金本監督 藤浪にゲキ 大谷に「勝つと言え!」
阪神・金本知憲監督(48)が13日、藤浪晋太郎投手(22)の日本ハム・大谷への闘争心をかき立てた。高校時代からしのぎを削るライバルは二刀流に花を咲かせ、「日本のエース」に成長。今季7勝11敗とふがいない成績に終わった藤浪が後塵(こうじん)を拝する格好になったが、肉体改造で追いつけ追い越せと指令。悔しい気持ちをあえて言葉にし「勝つと言え!」とハッパをかけた。
二刀流の怪物と比較されて悔しいのは、藤浪本人よりも金本監督なのかもしれない。この日、甲子園球場で背番号19の調整を熱心に見守った指揮官は、あえてライバル心をあおるように「大谷」の名前を挙げた。
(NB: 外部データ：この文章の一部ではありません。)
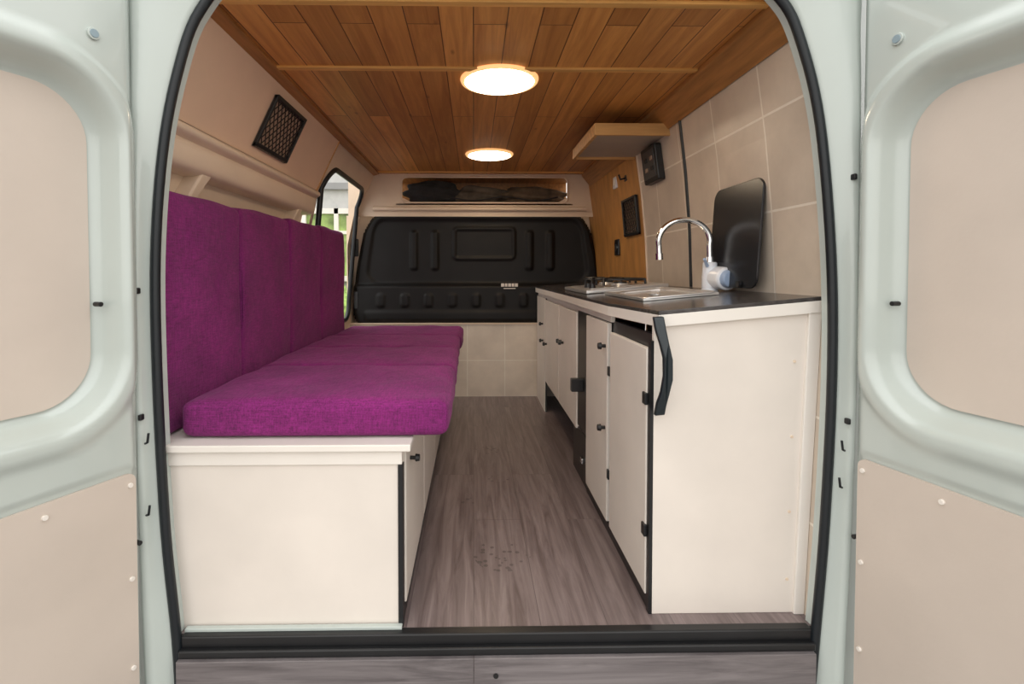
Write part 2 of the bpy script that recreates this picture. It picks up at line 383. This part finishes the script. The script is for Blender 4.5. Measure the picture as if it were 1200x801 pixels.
blob('bag',(.49,4.23,1.61),(.28,.09,.09),mat('olive_cloth',(.10,.07,.045),.9,0,.5,14,bump=.5),it,3)
tube('strap',crom([(-.2,4.14,1.60),(0,4.13,1.57),(.25,4.13,1.60),(.5,4.13,1.57),(.68,4.14,1.6)]),.005,CLOTHD,it)

# ------------------------------------------------------------ rear opening frame
inner=[(-.80,-.25),(-.81,0),(-.835,.3),(-.850,.7),(-.850,1.04),(-.826,1.32),(-.783,1.53),(-.722,1.69),(-.60,1.80),(-.3,1.84),(.05,1.845),(.4,1.84),(.70,1.82),(.825,1.735),(.885,1.62),(.941,1.40),(.978,1.04),(.986,.7),(.973,.3),(.953,0),(.935,-.25)]
outer=[(-.865,-.25),(-.875,0),(-.88,.3),(-.885,.7),(-.885,1.04),(-.885,1.32),(-.885,1.55),(-.88,1.8),(-.8,1.95),(-.4,2.0),(.05,2.0),(.5,2.0),(.9,1.95),(1.01,1.8),(1.02,1.62),(1.025,1.42),(1.025,1.04),(1.025,.7),(1.02,.3),(1.01,0),(1.005,-.25)]
I=crom(inner,6);O=crom(outer,6)
fr=grp('rear_door_frame')
vs=[];fs=[];K=9
for (a,b) in zip(I,O):
    dx,dz=b[0]-a[0],b[1]-a[1]; L_=math.hypot(dx,dz) or 1; ux,uz=dx/L_,dz/L_
    def P(d,y): return (a[0]+ux*d,y,a[1]+uz*d)
    q=min(.022,L_*.5)
    vs+= [P(.0,1.43),P(.004,1.395),P(.012,1.378),P(q,1.372),P(.55*L_,1.352),P(.85*L_,1.34),P(L_,1.345),P(L_+.02,1.37),P(L_+.2,1.40)]
for i in range(len(I)-1):
    for j in range(K-1): fs.append((i*K+j,i*K+j+1,(i+1)*K+j+1,(i+1)*K+j))
meshobj('painted_pillars',vs,fs,PAINT,fr,True)
tube('rubber_seal',[(x,1.385,z) for x,z in I],.0125,RUBBER,fr)
for k,(x,z) in enumerate(((-.868,.62),(-.872,.95),(1.0,.60),(1.005,1.25))):
    box('buffer_%d'%k,x-.005,x+.005,1.335,1.35,z-.008,z+.008,BLACKP,fr,.003)
for k,(x,z,s) in enumerate(((-.86,.36,1),(-.86,.55,1),(.995,.52,-1),(.99,.42,-1))):
    tube('clip_%d'%k,[(x,1.345,z),(x+s*.012,1.335,z+.006),(x+s*.015,1.335,z+.03)],.003,RUBBER,fr)
sl=grp('rear_sill')
box('sill_strip',-.80,.945,1.385,1.415,-.028,.004,BLACKP,sl,.004)
box('sill_lower_strip',-.80,.945,1.370,1.392,-.048,-.026,BLACKP,sl,.004)
box('sill_metal_strip',-.80,-.20,1.404,1.420,-.001,.012,PAINT,sl,.002)
box('laminate_step_face',-.80,.94,1.36,1.40,-.30,-.048,STEPM,sl,.002)
cyl('screw',(.06,1.359,-.095),(.06,1.357,-.095),.007,.007,BLACKP,sl,12)
box('bumper_step',-1.0,1.1,1.28,1.40,-.45,-.29,BLACKP,sl,.02)

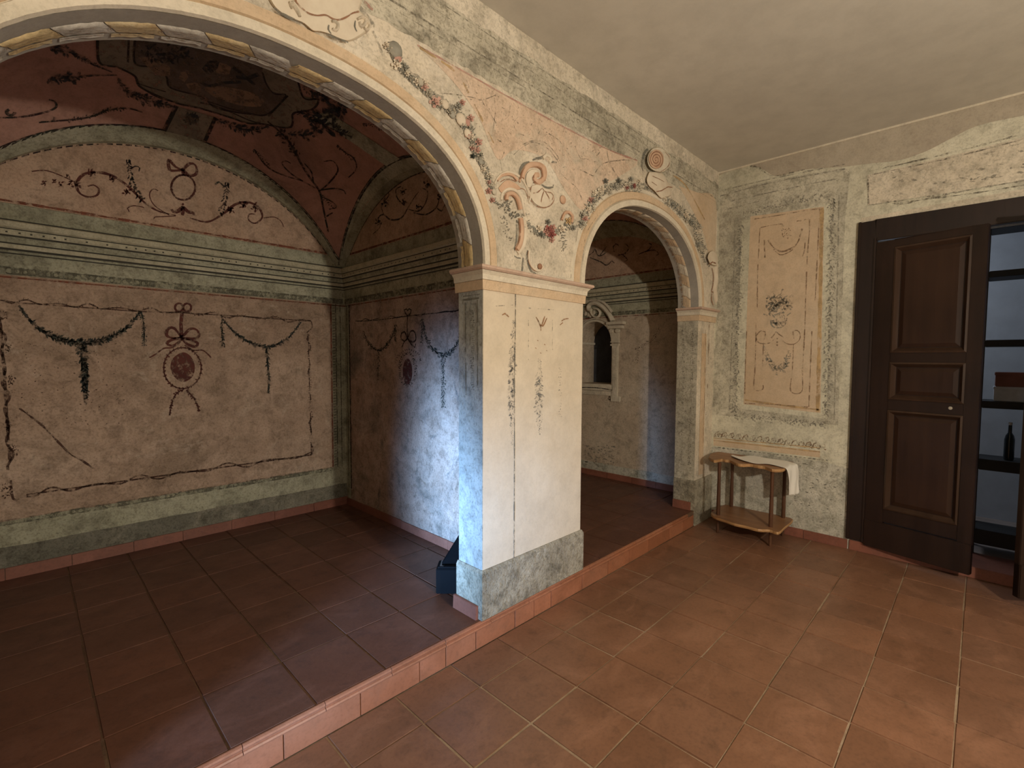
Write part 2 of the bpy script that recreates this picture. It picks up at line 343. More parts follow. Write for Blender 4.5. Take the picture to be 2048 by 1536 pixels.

「晋太郎本人は大谷と比較されるのは嫌という話を聞いたりもする。嫌かもしれない。でも(現段階で)負けているわけだから。同級生なわけだし、晋太郎だって『負けるか!』という気持ちを持ってくれていると思う。堂々と持ってくれてもいいと思う。『大谷に今は負けてます。でも、そのうち勝ちますよ』と言えばいい。『負けて悔しい』と…」
大谷は前夜、パ・リーグのCSファイナルSでソフトバンク打線を7回1安打に封じた。打者兼任してなお、日本を代表するエース。この形容に誰も異論を挟めなくなった。同世代のビッグ2として甲子園を騒がせてから4年。「差がついたな…」。球界でそんな声がささやかれるたび、金本監督の負けん気に火がついていたのも事実。「あいつが日本のエースにならないといけない」。何度もそう言っていただけに、大谷の怪物ぶりを見ると、どうしても藤浪を鼓舞したくなるのだろう。
「悔しいと感じていると思うし、感じてほしいし、(負けないように練習に)取り組んでほしい。内心、闘争心はあると思う。悔しい思いを出していい。本音でいけばいいと思う。最後の2試合を見たらモノが違うから。もったいないと思う」
7勝11敗、防御率3・25。勝率・389は藤浪にとって不本意以外の何ものでもない。だが9月終盤の2戦は完ぺきに近い内容で、今季を締めた。広島に完投勝利し、巨人を6回1安打無失点。このクオリティーを高めれば大谷を凌駕(りょうが)できる。金本監督はそう信じて疑わない。
「一番は体のバランス。体力作りもね…。大谷やダルビッシュと比べても体つき、肉付きがまったく違う。投手にはウエートトレが向かないという人もいるけれど、あの2人を見れば何を言っているの?という感じ。圧倒的な球威の差を見せつけられると余計にね」
稀有(けう)なポテンシャルを結果につなげるために、指揮官はこの秋、ワンランク上の肉体改造を藤浪に求めていく。